I am trying to solve Problem 7.4.40 from Dummit and Foote, a part of which states:
Let $R$ be a commutative ring with $1\neq 0$ such that $R$ has exactly one prime ideal. Then every element of $R$ is either nilpotent or a unit.
ATTEMPT: Let $P$ be the unique prime ideal of $R$. We will show that every element of $R\setminus P$ is a unit. Let $r\in R\setminus P$. Then the ideal $(r)$ is either equal to $R$ or is a proper ideal of $R$. If $(r)=R$ then $r$ is a unit. So assume $(r)\subsetneq R$. But then $(r)$ is contained in a maximal ideal $M$ of $R$. Clearly $M\neq P$. But $M$ is also a prime ideal of $R$ since it is a maximal ideal of $R$, giving a contradiction.
So we have shown that $x\in R\setminus P\Rightarrow r$ is a unit.
Also, since $P$ is prime, we have $\mathfrak N(R)\subseteq P$.
What I am struggling with is showing that $\mathfrak N(R)=P$.
NOTE: The result that $\mathfrak N(R)$ is the intersection of all the prime ideal of $R$, where $R$ is a commutative ring with $1\neq 0$, is not yet discussed in the textbook (See the comment in Problem 7.4.26 in D&F). So I think there must be an elementary argument which shows $\mathfrak N(R)=P$ in the question at hand.
Thanks.
Let $\mathfrak{p}$ be the unique prime ideal of $R$, and $f \in \mathfrak{p}$ any element. To show that $f$ is nilpotent is equivalent to show that $R_f$ is the zero ring. What do you know about the prime ideals of $R_f$? Note that a ring is the zero ring if and only if it has no prime ideals.
Added later: Since the OP is not aware of localizations, let us just define $R_f := R[X]/(fX-1)$ and show that $R_f$ is the zero ring for all $f \in \mathfrak{p}$.
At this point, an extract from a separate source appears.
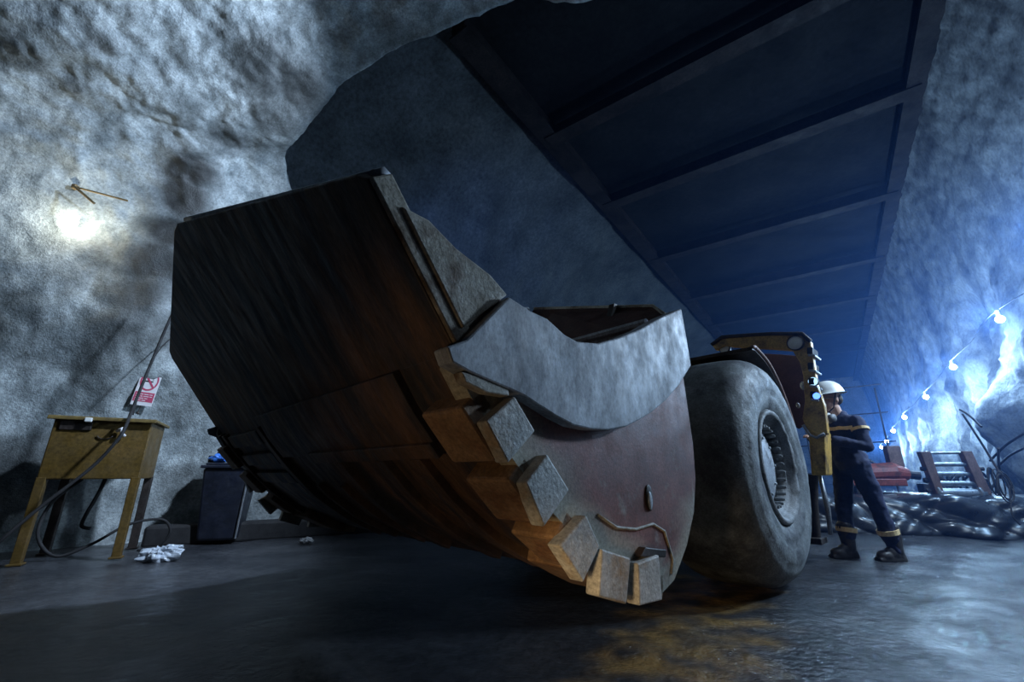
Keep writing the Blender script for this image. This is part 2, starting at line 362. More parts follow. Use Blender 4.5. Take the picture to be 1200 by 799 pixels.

If there is any prime ideal in $R_f$ we also have a prime ideal $\mathfrak{q}$ in $R[X]$ containing $(fX-1)$. Since $\mathfrak{p}$ is the unique prime of $R$ we have $\mathfrak{q} \cap R = \mathfrak{p}$, so $\mathfrak{q}$ contains $f$. But this is a contradiction since the invertible element $\overline{f} \in R_f$ cannot lie in any prime ideal. So $R_f = 0$.
From this it follows easily that $f$ is nilpotent: Since $R_f = 0$ we have $1 \in (fX-1)$, so $fX-1$ is invertible in $R[X]$. Now we know (I hope you know) that a polynomial is invertible if and only if the lowest coefficient is invertible and all other coefficients are nilpotent.